_EXERCISE DETAILS:_
Select, from the data, each line where "Blender" occurs.

(Data items)
____________

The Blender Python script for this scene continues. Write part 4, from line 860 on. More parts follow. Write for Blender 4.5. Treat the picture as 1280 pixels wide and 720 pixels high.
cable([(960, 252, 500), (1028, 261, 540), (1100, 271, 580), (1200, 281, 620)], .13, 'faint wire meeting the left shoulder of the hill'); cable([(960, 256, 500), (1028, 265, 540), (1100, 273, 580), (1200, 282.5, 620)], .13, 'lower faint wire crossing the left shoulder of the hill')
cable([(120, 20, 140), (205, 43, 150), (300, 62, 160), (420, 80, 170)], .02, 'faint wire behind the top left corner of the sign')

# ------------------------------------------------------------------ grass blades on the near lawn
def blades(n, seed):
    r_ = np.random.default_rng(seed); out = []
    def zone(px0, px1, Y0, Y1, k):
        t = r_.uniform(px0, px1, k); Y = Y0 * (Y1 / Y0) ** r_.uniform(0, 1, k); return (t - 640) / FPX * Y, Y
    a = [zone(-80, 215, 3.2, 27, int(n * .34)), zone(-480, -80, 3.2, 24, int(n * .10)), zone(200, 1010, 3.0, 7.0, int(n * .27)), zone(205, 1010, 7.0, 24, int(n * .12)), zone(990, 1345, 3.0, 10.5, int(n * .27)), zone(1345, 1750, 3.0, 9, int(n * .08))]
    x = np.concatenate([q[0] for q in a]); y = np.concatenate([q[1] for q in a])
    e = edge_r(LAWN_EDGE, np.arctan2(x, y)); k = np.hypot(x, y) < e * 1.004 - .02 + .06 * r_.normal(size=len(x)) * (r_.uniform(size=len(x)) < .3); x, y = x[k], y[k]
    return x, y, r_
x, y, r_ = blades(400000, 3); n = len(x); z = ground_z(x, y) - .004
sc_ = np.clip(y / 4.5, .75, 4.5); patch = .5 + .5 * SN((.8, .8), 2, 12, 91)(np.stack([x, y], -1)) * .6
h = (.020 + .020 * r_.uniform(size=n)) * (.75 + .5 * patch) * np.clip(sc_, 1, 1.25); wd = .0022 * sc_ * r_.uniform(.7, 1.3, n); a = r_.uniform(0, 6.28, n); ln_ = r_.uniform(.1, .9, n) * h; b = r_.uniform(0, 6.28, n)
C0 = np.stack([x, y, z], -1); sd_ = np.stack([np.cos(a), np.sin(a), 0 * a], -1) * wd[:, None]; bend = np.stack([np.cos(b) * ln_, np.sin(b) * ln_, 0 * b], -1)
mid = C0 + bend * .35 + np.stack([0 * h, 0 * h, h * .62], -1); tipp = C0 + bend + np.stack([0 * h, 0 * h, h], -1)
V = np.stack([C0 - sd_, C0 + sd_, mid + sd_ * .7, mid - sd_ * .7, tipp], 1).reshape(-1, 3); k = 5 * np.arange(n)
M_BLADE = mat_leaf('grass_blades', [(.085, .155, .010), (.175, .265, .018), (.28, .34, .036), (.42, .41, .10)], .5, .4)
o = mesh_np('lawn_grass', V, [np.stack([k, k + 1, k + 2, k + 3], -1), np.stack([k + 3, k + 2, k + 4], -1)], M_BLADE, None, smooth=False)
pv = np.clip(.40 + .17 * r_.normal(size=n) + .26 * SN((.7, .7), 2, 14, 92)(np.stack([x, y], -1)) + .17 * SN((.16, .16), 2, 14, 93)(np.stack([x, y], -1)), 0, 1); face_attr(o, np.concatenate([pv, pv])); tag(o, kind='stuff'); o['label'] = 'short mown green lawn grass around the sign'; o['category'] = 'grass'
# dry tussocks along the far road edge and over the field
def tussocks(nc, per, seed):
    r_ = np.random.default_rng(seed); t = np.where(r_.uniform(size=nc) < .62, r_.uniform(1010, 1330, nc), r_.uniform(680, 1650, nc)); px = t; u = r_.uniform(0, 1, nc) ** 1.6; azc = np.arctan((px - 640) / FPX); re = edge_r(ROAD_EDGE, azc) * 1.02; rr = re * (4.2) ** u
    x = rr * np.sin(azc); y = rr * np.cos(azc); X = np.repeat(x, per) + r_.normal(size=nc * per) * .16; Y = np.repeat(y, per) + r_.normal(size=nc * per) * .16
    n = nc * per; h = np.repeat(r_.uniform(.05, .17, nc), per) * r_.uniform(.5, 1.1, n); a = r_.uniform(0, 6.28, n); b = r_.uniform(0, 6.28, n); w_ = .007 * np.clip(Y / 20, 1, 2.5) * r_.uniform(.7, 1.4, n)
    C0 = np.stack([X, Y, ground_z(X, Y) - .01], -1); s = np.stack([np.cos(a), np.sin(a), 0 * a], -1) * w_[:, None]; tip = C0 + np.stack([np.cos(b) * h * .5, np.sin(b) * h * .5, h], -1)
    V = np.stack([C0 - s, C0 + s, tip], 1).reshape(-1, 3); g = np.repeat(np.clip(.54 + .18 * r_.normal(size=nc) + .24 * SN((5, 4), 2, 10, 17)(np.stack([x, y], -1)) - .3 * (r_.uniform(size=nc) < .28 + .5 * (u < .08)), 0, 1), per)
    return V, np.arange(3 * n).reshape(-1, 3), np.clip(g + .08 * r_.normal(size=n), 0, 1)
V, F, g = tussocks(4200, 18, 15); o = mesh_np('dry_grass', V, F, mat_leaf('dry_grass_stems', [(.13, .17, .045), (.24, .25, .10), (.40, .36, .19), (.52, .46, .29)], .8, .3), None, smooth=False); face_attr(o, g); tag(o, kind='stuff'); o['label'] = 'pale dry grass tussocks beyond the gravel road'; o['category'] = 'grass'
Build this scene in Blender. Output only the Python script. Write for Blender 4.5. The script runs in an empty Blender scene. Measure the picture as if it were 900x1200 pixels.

____________

_SOLVED PROBLEM:_
The Blender Python script for this scene continues. Write part 4, from line 860 on. More parts follow. Write for Blender 4.5. Treat the picture as 1280 pixels wide and 720 pixels high.
Build this scene in Blender. Output only the Python script. Write for Blender 4.5. The script runs in an empty Blender scene. Measure the picture as if it were 900x1200 pixels.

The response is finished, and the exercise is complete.